DevOps Concepts: How a Cosmetic Bug Can Kill a Product Launch

You are responsible product manager. You carefully hone your multiple ideas. You split test (A-B test) to refine and pick the best ones to invest. You build out the winner. You make your big release … and it flopped.

What happened!? You put in all the effort to make sure this won’t happen, and yet it did.

Getting the right data.

What you didn’t know was that several of your tests had a small cosmetic bug on one treatment. A critical link was too difficult to spot. A button went to the wrong place. The product images were off-screen in one browser.

But those are minor! So minor, in fact, that your developers will say to not even bother fixing cosmetic bugs. The problem, however, is that bugless split testing results can be only 2-3% difference in audience engagement. Thus, if you have even a 4% difference in audience engagement due only to the bug, your results no longer represent the actual product differences.

Garbage out of your DevOps pipeline has now created garbage data in your product testing.

It’s OK … we use telemetry.

A well-put together DevOps pipeline is relying on telemetry to find defects quickly, and then deploying the fix. The fatal flaw with that reliance is that telemetry detects problems by observing changes in user behavior, while split testing detects product preferences by observing changes in user behavior. As a result, every time behavior changes, you have to guess whether it indicates a bug or important information for the split testing. Getting that guess wrong even a few times will invalidate your data. Worse, it’s improving your confidence in the wrong data.

Two goals … one signal flag.

On paper, the DevOps pipeline is supposed to detect any defect quickly, allowing you to remove it before it has business impact. Also on paper, the Lean Startup product testing is supposed to detect poor product direction choices quickly, allowing you to fix them before significant business impact.

The reality is that telemetry and split testing is using the same signal, so they corrupt each other’s data. The only way to ensure the split test data is accurate is to ensure that both have the same bugs. The problem is that you don’t know what bugs you don’t know about, so ensuring identical bugs is harder than ensuring zero bugs.

Focus your pipeline on product signals.

The only way that we can ensure clean data to make product decisions is if the pipeline is not corrupting it. Whether you are using an old codebase or creating new code, it is necessary to have no garbage (bugs) going into your pipeline so that you can pick up the product signals and have accurate data.

Bugs come from dangerous code; code that does the right thing now but is difficult to change without introducing a bug. Old codebases grow dangerous over time, while new codebases rush through frequent changes that create dangerous code rapidly. In order to prevent bugs in the pipeline, we need to eliminate dangerous code. This is moving away from identifying every bug and fixing it to a mindset of bug prevention.

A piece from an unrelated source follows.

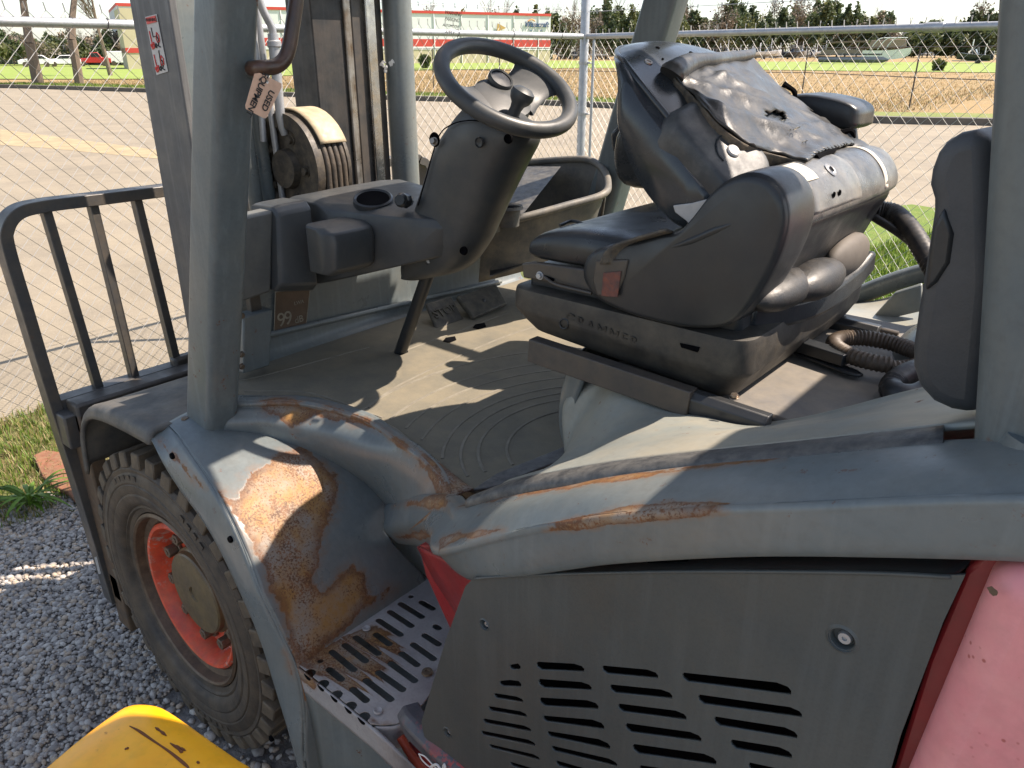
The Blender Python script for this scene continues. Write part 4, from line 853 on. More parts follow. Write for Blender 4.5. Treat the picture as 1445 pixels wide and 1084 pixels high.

Adopt bug prevention practice.

While TDD will point out where the dangerous code lies, it will do nothing to make it less dangerous. The missing skill that truly empowers bug prevention is Disciplined Refactoring. This method of refactoring isn’t just any interpretation; it’s a prescriptive method for improving the developer’s usability of the code while proving it doesn’t change the behavior of the code – even without tests.

There are two soft starts to get into Disciplined Refactoring so that you can start unclogging your pipeline.

Ending Poor Names Adopt Arlo Belshee’s Naming as a Process Habit This reduces your garbage because the number one source of mistakes is misleading or uninformative names.

Ending Untestable Code Adopt Arlo Belshee’s Insight Loop Change SeriesThese techniques allow the developer to extract one untestable behavior at a time, figure out what it does, and then test it. This lets your pipeline detect garbage that was previously not detectable.

There are clear techniques for developers of any level to apply in their everyday coding work that will naturally clean the code as they work. While learning these takes time if taught through workshops and technical coaching, that time is drastically reduced with teams adopting very specific behaviors. Just like the fix, the learning itself has no magic shortcut. But if you improve one technique at a time, every developer will create clean code.